Christmas Letter

by Michael Hofferber. Copyright © 2007. All rights reserved.

Folks used to correspond regularly with friends and family; perhaps some still do.
Nowadays it's a whole lot easier to dial or fax or text or e-mail or post something on Facebook. The physical act of writing, folding, stamping and posting a letter is becoming as rare as the horse-drawn wagon or the home-cooked meal.

Sure, we send out birthday cards and Mother's Day missives, and the occasional picture postcard, but in our home the only true attempt at formal letter-writing comes at Christmastime.
The annual Christmas form letter, despised by some and cherished by others, is an attempt to summarize a year's living in a handful of witty paragraphs.

Part history and part comedy, there's an art to writing such documents. But we're always out of practice. It's like being called on to sing all of a sudden. Pardon the flats.

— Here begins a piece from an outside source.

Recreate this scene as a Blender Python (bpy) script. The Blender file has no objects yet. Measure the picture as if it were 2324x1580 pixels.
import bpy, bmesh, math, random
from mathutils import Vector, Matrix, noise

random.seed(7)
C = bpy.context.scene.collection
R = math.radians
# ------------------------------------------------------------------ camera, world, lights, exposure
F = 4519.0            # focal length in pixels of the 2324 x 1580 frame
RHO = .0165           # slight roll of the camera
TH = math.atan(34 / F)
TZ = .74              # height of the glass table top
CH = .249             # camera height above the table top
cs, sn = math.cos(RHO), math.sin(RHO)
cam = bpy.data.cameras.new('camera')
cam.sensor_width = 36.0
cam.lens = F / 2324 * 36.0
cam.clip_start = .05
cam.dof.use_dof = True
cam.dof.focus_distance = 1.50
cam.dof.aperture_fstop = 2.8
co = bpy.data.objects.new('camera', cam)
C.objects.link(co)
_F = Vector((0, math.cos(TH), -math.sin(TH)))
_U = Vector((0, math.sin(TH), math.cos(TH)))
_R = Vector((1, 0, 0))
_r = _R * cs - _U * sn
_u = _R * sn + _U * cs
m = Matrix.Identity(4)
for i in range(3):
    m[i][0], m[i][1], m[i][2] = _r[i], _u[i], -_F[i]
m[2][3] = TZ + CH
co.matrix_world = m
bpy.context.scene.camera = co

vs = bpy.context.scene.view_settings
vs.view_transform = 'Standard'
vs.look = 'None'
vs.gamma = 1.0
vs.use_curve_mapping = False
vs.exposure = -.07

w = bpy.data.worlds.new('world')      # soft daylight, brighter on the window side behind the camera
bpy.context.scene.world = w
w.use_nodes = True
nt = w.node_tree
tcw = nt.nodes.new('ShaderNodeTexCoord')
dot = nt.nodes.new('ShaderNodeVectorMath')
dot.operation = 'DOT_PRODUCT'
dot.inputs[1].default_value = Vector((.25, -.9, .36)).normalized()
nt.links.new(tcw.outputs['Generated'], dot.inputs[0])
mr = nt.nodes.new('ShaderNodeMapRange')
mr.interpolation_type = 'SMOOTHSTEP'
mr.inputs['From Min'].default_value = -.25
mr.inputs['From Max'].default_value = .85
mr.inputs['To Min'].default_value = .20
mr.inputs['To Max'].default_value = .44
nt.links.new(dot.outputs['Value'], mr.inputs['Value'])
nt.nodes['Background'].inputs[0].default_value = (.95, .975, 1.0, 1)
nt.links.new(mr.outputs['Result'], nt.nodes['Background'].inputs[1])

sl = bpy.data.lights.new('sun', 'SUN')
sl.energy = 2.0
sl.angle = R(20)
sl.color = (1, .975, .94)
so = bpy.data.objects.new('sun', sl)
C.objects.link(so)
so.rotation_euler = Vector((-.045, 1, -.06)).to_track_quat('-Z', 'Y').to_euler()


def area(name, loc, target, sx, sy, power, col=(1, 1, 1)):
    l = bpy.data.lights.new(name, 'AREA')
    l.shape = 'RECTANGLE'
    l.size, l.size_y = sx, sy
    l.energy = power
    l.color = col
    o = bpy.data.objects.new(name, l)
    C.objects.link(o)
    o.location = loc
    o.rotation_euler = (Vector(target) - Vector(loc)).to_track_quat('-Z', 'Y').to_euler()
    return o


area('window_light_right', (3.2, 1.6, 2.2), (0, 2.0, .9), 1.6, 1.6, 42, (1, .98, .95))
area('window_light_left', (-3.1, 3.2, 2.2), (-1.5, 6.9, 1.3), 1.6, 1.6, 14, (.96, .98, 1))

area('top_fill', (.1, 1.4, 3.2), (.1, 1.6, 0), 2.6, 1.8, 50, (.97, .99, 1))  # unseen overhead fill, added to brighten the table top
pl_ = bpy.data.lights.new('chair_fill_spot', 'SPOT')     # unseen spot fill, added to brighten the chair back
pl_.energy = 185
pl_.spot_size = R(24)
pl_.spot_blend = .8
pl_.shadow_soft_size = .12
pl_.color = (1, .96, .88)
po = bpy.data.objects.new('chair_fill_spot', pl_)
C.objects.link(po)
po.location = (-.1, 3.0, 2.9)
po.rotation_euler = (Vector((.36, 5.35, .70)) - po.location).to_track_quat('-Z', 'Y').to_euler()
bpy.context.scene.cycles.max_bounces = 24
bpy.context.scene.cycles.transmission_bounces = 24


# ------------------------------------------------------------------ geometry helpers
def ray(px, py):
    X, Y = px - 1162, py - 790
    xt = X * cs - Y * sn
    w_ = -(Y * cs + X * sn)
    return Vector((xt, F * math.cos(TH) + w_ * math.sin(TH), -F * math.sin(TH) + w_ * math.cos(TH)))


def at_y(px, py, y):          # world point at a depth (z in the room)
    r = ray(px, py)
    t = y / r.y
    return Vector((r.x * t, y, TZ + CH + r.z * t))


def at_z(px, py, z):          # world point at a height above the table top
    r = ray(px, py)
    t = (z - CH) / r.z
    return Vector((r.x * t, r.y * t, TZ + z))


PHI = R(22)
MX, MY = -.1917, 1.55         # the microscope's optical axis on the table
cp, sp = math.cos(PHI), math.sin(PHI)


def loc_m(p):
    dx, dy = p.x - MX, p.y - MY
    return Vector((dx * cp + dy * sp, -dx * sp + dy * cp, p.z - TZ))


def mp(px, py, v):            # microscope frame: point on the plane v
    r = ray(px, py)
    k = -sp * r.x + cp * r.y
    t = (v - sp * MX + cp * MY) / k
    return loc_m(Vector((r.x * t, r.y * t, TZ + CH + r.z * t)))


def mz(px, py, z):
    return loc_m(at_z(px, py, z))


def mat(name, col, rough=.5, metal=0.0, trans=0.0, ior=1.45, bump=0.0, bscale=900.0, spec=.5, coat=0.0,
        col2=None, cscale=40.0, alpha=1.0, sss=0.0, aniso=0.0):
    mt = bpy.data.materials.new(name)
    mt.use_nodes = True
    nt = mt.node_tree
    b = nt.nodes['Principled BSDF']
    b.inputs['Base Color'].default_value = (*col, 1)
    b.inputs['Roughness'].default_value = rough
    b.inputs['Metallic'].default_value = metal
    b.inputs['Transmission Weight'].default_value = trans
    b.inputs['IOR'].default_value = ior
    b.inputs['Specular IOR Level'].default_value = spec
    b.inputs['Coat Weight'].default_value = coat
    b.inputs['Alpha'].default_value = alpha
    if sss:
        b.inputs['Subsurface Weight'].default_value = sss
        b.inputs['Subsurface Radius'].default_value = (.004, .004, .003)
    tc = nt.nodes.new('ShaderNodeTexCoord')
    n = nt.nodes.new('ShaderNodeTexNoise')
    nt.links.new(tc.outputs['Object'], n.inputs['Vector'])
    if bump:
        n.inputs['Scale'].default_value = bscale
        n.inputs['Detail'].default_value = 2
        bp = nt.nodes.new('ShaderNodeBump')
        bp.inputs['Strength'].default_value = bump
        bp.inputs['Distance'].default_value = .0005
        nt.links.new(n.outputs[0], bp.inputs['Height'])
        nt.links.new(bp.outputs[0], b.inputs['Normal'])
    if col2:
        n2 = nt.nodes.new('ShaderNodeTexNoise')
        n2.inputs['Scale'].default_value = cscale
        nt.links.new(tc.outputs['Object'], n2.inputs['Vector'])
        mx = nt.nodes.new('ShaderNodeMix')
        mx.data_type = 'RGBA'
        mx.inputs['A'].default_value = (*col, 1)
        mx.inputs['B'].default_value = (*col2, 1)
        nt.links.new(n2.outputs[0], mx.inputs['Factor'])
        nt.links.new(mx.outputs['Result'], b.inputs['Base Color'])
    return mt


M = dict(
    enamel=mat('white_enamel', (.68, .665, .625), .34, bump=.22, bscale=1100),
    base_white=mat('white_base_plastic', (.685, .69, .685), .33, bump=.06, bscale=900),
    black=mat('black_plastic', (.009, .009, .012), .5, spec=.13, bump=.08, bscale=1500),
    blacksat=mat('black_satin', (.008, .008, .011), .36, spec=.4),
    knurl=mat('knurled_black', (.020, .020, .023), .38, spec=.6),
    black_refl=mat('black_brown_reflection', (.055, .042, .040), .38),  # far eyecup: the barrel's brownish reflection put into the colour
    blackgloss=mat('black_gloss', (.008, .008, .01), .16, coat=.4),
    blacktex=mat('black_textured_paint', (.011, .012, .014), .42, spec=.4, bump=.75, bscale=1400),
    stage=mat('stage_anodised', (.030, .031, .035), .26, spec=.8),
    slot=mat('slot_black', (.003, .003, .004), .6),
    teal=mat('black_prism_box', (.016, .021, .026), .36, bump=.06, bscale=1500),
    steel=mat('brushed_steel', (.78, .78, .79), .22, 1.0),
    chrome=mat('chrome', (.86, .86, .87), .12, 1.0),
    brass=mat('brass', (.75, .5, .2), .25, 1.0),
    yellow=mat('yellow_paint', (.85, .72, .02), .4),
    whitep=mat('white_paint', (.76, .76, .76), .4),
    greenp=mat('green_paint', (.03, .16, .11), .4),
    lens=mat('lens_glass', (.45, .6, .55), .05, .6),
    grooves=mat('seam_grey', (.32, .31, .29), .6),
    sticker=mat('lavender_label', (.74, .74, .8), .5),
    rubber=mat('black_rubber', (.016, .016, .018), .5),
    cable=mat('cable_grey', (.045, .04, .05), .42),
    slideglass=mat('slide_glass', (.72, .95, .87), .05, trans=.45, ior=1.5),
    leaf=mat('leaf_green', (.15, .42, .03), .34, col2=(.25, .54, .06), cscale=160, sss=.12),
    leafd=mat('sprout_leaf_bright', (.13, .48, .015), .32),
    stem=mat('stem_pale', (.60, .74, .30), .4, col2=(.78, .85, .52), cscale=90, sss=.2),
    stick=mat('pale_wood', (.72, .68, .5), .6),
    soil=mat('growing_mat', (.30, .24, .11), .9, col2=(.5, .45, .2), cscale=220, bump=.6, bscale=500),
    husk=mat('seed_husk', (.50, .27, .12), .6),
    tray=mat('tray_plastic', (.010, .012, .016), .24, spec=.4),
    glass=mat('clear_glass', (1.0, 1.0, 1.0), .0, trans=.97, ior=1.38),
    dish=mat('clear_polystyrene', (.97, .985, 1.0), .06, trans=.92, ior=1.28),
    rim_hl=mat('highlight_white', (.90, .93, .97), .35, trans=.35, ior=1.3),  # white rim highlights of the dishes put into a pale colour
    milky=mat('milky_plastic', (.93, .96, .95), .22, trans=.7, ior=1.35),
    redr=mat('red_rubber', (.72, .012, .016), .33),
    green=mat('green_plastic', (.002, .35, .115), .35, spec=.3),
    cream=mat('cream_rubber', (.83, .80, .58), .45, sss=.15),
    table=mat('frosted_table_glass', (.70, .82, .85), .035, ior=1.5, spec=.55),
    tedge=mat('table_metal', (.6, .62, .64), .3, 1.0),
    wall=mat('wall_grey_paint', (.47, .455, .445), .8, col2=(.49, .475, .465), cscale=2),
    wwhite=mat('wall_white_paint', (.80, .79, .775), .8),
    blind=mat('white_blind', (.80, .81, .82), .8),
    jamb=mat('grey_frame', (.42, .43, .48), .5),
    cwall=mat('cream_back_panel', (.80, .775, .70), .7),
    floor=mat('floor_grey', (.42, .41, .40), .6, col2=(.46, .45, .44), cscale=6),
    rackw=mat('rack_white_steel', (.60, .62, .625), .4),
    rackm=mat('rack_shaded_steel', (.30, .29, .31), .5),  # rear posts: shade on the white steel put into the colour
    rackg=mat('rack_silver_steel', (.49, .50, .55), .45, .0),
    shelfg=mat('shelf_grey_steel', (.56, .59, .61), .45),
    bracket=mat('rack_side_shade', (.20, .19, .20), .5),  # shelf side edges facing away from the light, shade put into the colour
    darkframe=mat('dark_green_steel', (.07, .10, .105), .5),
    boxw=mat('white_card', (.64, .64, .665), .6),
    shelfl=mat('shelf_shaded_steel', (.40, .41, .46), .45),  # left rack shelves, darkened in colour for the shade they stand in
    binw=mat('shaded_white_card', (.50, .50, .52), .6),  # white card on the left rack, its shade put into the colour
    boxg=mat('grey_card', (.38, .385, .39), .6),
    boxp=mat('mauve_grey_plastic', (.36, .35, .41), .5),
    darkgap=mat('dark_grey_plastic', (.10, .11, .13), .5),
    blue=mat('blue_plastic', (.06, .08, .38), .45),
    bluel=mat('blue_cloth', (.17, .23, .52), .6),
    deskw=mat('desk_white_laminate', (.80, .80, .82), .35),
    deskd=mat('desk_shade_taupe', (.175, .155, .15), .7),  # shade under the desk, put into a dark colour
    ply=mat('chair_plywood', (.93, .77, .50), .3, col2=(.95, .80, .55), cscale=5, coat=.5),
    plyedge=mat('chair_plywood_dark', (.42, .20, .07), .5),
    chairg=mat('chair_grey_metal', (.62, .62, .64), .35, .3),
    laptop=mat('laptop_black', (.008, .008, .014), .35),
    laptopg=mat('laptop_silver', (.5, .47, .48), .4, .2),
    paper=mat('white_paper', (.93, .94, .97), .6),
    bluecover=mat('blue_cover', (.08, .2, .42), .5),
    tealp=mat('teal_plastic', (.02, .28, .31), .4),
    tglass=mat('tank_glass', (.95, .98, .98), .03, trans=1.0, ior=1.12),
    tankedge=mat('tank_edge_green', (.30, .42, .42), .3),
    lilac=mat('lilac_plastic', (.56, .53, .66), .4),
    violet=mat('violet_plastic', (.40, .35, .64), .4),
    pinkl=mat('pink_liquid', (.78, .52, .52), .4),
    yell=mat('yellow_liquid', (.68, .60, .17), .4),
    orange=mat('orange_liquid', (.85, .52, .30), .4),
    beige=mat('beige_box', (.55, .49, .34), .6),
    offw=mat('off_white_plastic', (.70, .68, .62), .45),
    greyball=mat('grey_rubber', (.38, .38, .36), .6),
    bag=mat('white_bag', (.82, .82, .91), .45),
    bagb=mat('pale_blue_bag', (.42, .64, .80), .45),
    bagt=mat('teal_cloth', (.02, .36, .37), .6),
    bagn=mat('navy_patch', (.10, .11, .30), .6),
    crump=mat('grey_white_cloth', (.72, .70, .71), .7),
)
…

There's always news to tell about the kids, of course, whatever their ages. My, how they've grown and, gosh, what trouble they can be. They're developing in ways we never expected and doing worrisome things we find hard to fathom. If we go on and on about them, it's just our hearts getting the better of our minds again.
We need to fill you in on the latest move, of course, or recent job changes. It seems we're forever trying to settle down or make a new start. We've bought and sold, been hired and fired, stopped and started so many projects it's hard to recall what we told you last.

Whatever it was, it's different now.
If we start rambling on about our hopes and dreams for this place, the traveling we expect to do come spring and summer, and the goals we have for shaping up or getting richer, you'll know we're really out of control.
Most often, we reflect on family and friends in our Christmas letter, commenting on how good it is to be together during the holidays and how sad it is to be apart.

With a single computer-generated letter (and maybe a couple handwritten lines) we try to make contact with both old friends we haven't seen in years and day-to-day acquaintances who have already heard our news. We try to bring some up to date while not boring others. We try to be personal for family and somewhat detached with colleagues. We juggle honesty and proper form.
It's a hopeless task, of course. There's no way one letter can speak to everyone the same.
But the details in these pages, like the words to certain songs, are somewhat arbitrary. It's the tune that matters most. And what's critical about the Christmas letter, it seems to me, is realizing how rare a thing it is to have a friendship and how delicate a gift is family.
It's far, far more likely in this vast universe that we never would have met or spoken to one another or shared any interest. And while we're born or married into families, the chances for correspondence are just as limited and precious.